Dated at Chicago, Illinois, this 13th day of November 1961.



In this award the majority, consisting of the Referee and the Carrier Members, erred in branding the incident involved as a "regular assignment." Quick evidence of the error is found in Article 4 of the parties' Agreement defining a basic month for regularly assigned employes. Furthermore, the incident was in connection with carrying a special party from Jersey City to Pittsburgh, Pa., on August 2, 1956, which certainly removes the operation from the category of regular assignment as the term is known and used in the railroad industry. And, still further, it was conceded throughout the record that Claimant was released at Jersey City and laid over until time to board the car for the trip to Pittsburgh on Train 7, therefore, if the operation was a regular assignment, the service performed by Claimant at Washington, D.C., and for which he claims pay under Article 8(a), patently was not continuous with the regular assignment as erroneously held by the majority.
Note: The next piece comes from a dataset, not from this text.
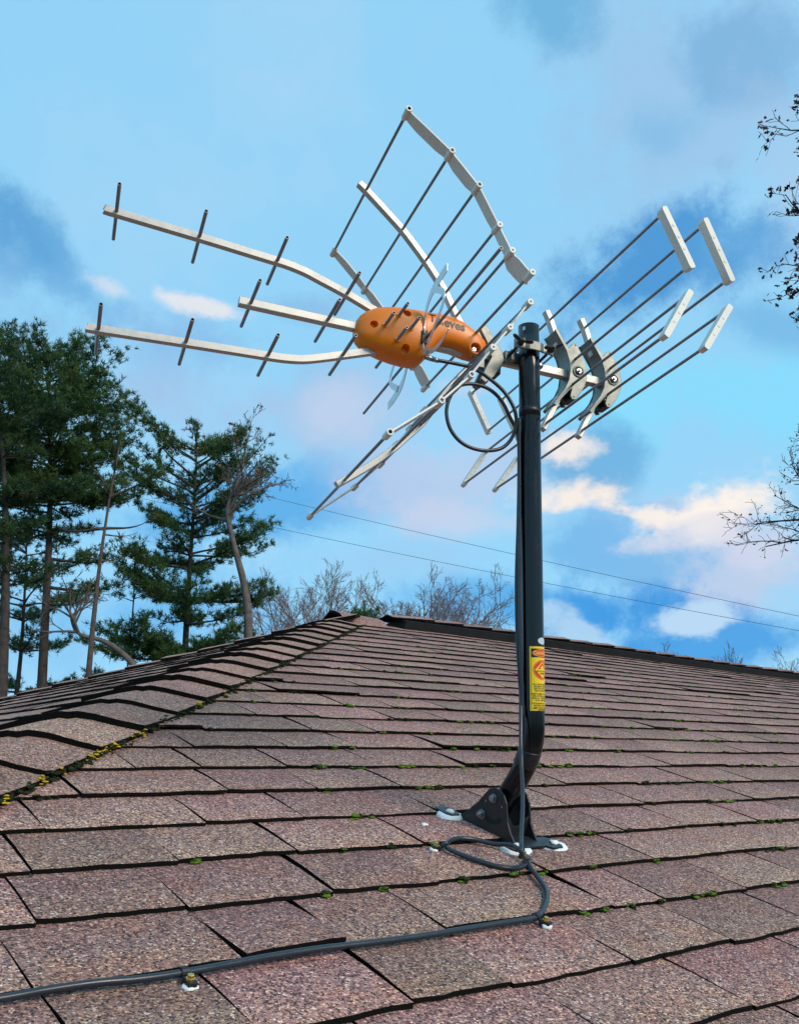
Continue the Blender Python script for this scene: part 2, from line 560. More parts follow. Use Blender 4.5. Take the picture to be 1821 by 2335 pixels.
M['silver'] = simple('silver_sticker', (0.55, 0.62, 0.70), 0.35)
M['bark'] = simple('pine_bark', (0.060, 0.048, 0.043), 0.95, var=0.5, scale=9, bump=1.0, spec=0.2)
M['bark_red'] = simple('reddish_bark', (0.105, 0.072, 0.060), 0.95, var=0.4, scale=9, bump=1.0, spec=0.2)
M['bark_grey'] = simple('grey_bark', (0.13, 0.105, 0.095), 0.95, var=0.4, scale=8, bump=1.0, spec=0.2)
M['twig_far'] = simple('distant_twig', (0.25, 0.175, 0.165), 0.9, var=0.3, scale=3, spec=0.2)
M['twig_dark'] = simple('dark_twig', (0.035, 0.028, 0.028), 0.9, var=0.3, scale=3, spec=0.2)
M['needle'] = needle_material('pine_needles', (0.028, 0.066, 0.024), (0.066, 0.130, 0.040), (0.165, 0.215, 0.060))
M['needle_dark'] = needle_material('dark_pine_needles', (0.018, 0.044, 0.020), (0.042, 0.088, 0.032), (0.105, 0.150, 0.046))
M['leaf'] = simple('dry_oak_leaf', (0.13, 0.055, 0.032), 0.8, var=0.5, scale=2.5, spec=0.2)
M['leaf_tan'] = simple('tan_leaf', (0.26, 0.13, 0.07), 0.8, var=0.4, scale=2.5, spec=0.2)
M['grass'] = simple('grass_ground', (0.055, 0.062, 0.024), 0.95, var=0.5, scale=0.7, spec=0.1)
M['siding'] = simple('white_siding', (0.62, 0.60, 0.56), 0.6, var=0.06, scale=4)
M['wire'] = simple('wire_black', (0.08, 0.10, 0.13), 0.7)

# ------------------------------------------------------------------ ground
g = MB()
g.v += [Vector(p) for p in ((-900, -900, 0), (900, -900, 0), (900, 1800, 0), (-900, 1800, 0))]
g.face((0, 1, 2, 3))
tag(g.build('ground', M['grass']), kind='structure')

# ------------------------------------------------------------------ house roof
# roof frame: local x along the courses, y up the slope, z out of the roof
RYAW, RSL = 0.66865, 0.305726
ROFF = -0.5252
RC = Vector((math.cos(RYAW), math.sin(RYAW), 0))
RN0 = Vector((-math.sin(RYAW), math.cos(RYAW), 0))
RS = RN0 * math.cos(RSL) + Vector((0, 0, math.sin(RSL)))
RN = RC.cross(RS)


def frame_matrix(ex, ey, ez, o):
    return Matrix(((ex.x, ey.x, ez.x, o.x), (ex.y, ey.y, ez.y, o.y), (ex.z, ey.z, ez.z, o.z), (0, 0, 0, 1)))


ROOF = frame_matrix(RC, RS, RN, RN * ROFF + Vector((0, 0, HC)))
R0, REXP = 0.75473, 0.144526
S_RIDGE = R0 + 24 * REXP
NDEV = [0.0005, -0.0006, 0.0041, -0.0147, 0.0666, -0.0342, 0.0201, -0.0672, -0.0074, 0.0226]


def ndev(c, s):
    """the old roof sags a few centimetres towards its far end"""
    c = min(max(c, 0.25), 7.7); s = min(max(s, 0.6), 4.25)
    a, b = (c - 1.3) / 3, (s - 1.2) / 3
    B = (1, a, b, a * a, a * b, b * b, a ** 3, a * a * b, a * b * b, b ** 3)
    return sum(x * y for x, y in zip(NDEV, B))


def crest_c(s):          # hip crest: local x at a given slope position
    return 0.558 + (s - 1.82) / 1.045


def crest_s(c):
    return 1.82 + 1.045 * (c - 0.558)


def rp(c, s, n=0.0):     # roof-local point following the sag
    return Vector((c, s, n + ndev(c, s)))


def rw(c, s, n=0.0):     # the same in the world
    return ROOF @ rp(c, s, n)


C_END, S_EAVE = 10.2, R0 - 7 * REXP
C_APEX = crest_c(S_RIDGE)
house = empty('house', mat=ROOF)
tag(house, 'low house with a brown mossy asphalt shingle hip roof filling the foreground', 'house')

# frame of the hip end (left face), in roof-local coordinates
inv = ROOF.inverted()
ch = RC.copy()
S2 = ch * math.cos(RSL) + Vector((0, 0, math.sin(RSL)))
apex_w = ROOF @ Vector((C_APEX, S_RIDGE, 0))
EX2 = RN0.copy(); EY2 = S2; EZ2 = EX2.cross(EY2)
if EZ2.z < 0: EZ2 = -EZ2
LEFT = inv @ frame_matrix(EX2, EY2, EZ2, apex_w)

# deck: four roof planes as one shell
run = (S_RIDGE - S_EAVE) * math.cos(RSL)
deck = MB()


def wl(p): return inv @ p


down = Vector((0, 0, -1)) * (run * math.tan(RSL))
A0 = apex_w
A1 = ROOF @ Vector((C_END, S_RIDGE, 0))
E0 = ROOF @ Vector((C_APEX, S_EAVE, 0)) - RC * run
E1 = ROOF @ Vector((C_END, S_EAVE, 0))
E2 = A0 + RN0 * run + down - RC * run
E3 = A1 + RN0 * run + down
# front face gridded so that it follows the sag under the shingles
NX, NY = 24, 12
grid = {}
for j in range(NY + 1):
    s = S_EAVE + (S_RIDGE - S_EAVE) * j / NY
    for i in range(NX + 1):
        c = crest_c(s) + (C_END - crest_c(s)) * (i / NX) ** 1.3
        grid[i, j] = len(deck.v); deck.v.append(rp(c, s, -0.004))
for j in range(NY):
    for i in range(NX):
        deck.face((grid[i, j], grid[i + 1, j], grid[i + 1, j + 1], grid[i, j + 1]), 0)
for quad in ((A0, E2, E0), (A1, E3, E2, A0)):
    b = len(deck.v)
    for p in quad: deck.v.append(wl(p) + Vector((0, 0, -0.012)))
    deck.face(list(range(b, b + len(quad))), 0 if len(quad) == 3 else 1)
deck.build('roof_deck', [M['felt'], M['shingle']], house, fix=False)
# walls under the eaves
for a, b_ in ((E0, E1), (E1, E3), (E3, E2), (E2, E0)):
    mid = (E0 + E1 + E2 + E3) / 4
    pa, pb = a + (mid - a).normalized() * 0.6, b_ + (mid - b_).normalized() * 0.6
    z1 = min(a.z, b_.z) - 0.05
    w = MB()
    q = [Vector((pa.x, pa.y, 0)), Vector((pb.x, pb.y, 0)), Vector((pb.x, pb.y, z1)), Vector((pa.x, pa.y, z1))]
    nrm = (q[1] - q[0]).cross(Vector((0, 0, 1))).normalized() * 0.1
    for k in (0, 1):
        for p in q: w.v.append(wl(p - nrm * k))
    for f in ((0, 1, 2, 3), (7, 6, 5, 4), (0, 4, 5, 1), (1, 5, 6, 2), (2, 6, 7, 3), (3, 7, 4, 0)): w.face(f)
    w.build('wall', M['siding'], house)

# shingle tabs -------------------------------------------------
rng = random.Random(7)


def tab_mesh(seed):
    """unit-wide tab: butt edge at y=0, reaching under the next course"""
    r = random.Random(seed)
    b = MB(); nseg = 7
    ln = REXP + 0.022
    xs = [0.0] + [(i + r.uniform(-0.2, 0.2)) / nseg for i in range(1, nseg)] + [1.0]
    yb = [r.uniform(-0.0020, 0.0020) for _ in xs]
    zt = [0.0100 + r.uniform(-0.0007, 0.0010) for _ in xs]
    th = r.uniform(0.0048, 0.0070)
    for i, x in enumerate(xs):
        b.v += [Vector((x, yb[i], zt[i] - th)), Vector((x, yb[i] + 0.0008, zt[i])), Vector((x, ln * 0.55, zt[i] * 0.72 + 0.0005)), Vector((x, ln, 0.0028))]
    for i in range(nseg):
        a, c = 4 * i, 4 * i + 4
        b.face((a, c, c + 1, a + 1), 1)
        b.face((a + 1, c + 1, c + 2, a + 2), 0); b.face((a + 2, c + 2, c + 3, a + 3), 0)
    l = 4 * nseg
    z0 = len(b.v)
    b.v += [Vector((0, ln, -0.002)), Vector((1, ln, -0.002))]
    b.face((0, 1, 2, 3, z0), 1); b.face((l, z0 + 1, l + 3, l + 2, l + 1), 1)
    return b


TABS = [tab_mesh(100 + i) for i in range(12)]
TAB_ME = [t.mesh('shingle', [M['shingle'], M['shingle_edge']]) for t in TABS]
TAB_WEAR = [[max(0.0, 1.0 - v_.y / 0.12) for v_ in t.v] for t in TABS]
for me_, w_ in zip(TAB_ME, TAB_WEAR):
    me_.attributes.new('wear', 'FLOAT', 'POINT').data.foreach_set('value', w_)

KJ = 1.138
JOINTS = {-2: [0.2, 0.42, 0.62, 0.86, 1.07, 1.3], -1: [0.34, 0.55, 0.79, 1.03, 1.28, 1.5], 0: [0.30, 0.45, 0.626, 0.762, 0.967, 1.181, 1.40],
          1: [0.291, 0.50, 0.63, 0.775, 1.012, 1.086, 1.202, 1.414, 1.62], 2: [0.33, 0.495, 0.694, 0.866, 1.08, 1.344, 1.542, 1.75],
          3: [0.36, 0.539, 0.718, 0.941, 1.17, 1.415, 1.614, 1.866], 4: [0.412, 0.636, 0.805, 1.074, 1.24, 1.408, 1.636, 1.879],
          5: [0.499, 0.738, 0.907, 1.093, 1.31, 1.54, 1.777, 2.003, 2.253], 6: [0.63, 0.75, 0.92, 1.13, 1.36, 1.60, 1.86, 2.08, 2.33]}


def project(p):
    q = p - Vector((0, 0, HC))
    fwd = q.y * CP + q.z * SP; up = -q.y * SP + q.z * CP
    if fwd < 0.05: return None
    return PW / 2 + FPX * q.x / fwd, PPY - FPX * up / fwd, fwd


tabs = []
for j in range(-7, 24):
    s = R0 + j * REXP
    c_lo = crest_c(s + REXP + 0.02)
    cs = [c_lo]
    for v in JOINTS.get(j, []):
        if v * KJ > c_lo + 0.05: cs.append(v * KJ)
    while cs[-1] < C_END:
        cs.append(cs[-1] + rng.choice((0.19, 0.21, 0.24, 0.26, 0.29)) * rng.uniform(0.94, 1.06))
    for a, b_ in zip(cs[:-1], cs[1:]):
        g_ = rng.uniform(0.0008, 0.0028)
        a2, b2 = a + g_, b_ - g_
        sk = rng.uniform(-0.004, 0.004)
        ds = rng.uniform(-0.0035, 0.0035)
        lift = rng.uniform(-0.0008, 0.0028) + (0.006 if rng.random() < 0.05 else 0)
        p0, p1, p2 = rp(a2, s + ds + sk, lift), rp(b2, s + ds - sk, lift), rp((a2 + b2) / 2, s + REXP, 0)
        tabs.append((p0, p1, p2, rng.randrange(12)))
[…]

The majority erred further in looking upon. Article 8(a) as a minimum call rule then combining the time consumed in stocking the car and that consumed in deadheading to support a conclusion that Claimant received more than the four hour minimum requirement of Article 8(a). It is clear that under Article 8(a) an employe notified or called to stock car or do any other work not continuous with regular assignment is to receive an arbitrary minimum allowance of four hours for four hours work or less, where as, under Article 11, employes required to deadhead with or without dining car are to be paid on the same basis as service. The two rules pertain to different circumstances and are not susceptible to being combined. especially for the purpose of avoiding the consequence of one or the other such as happened here.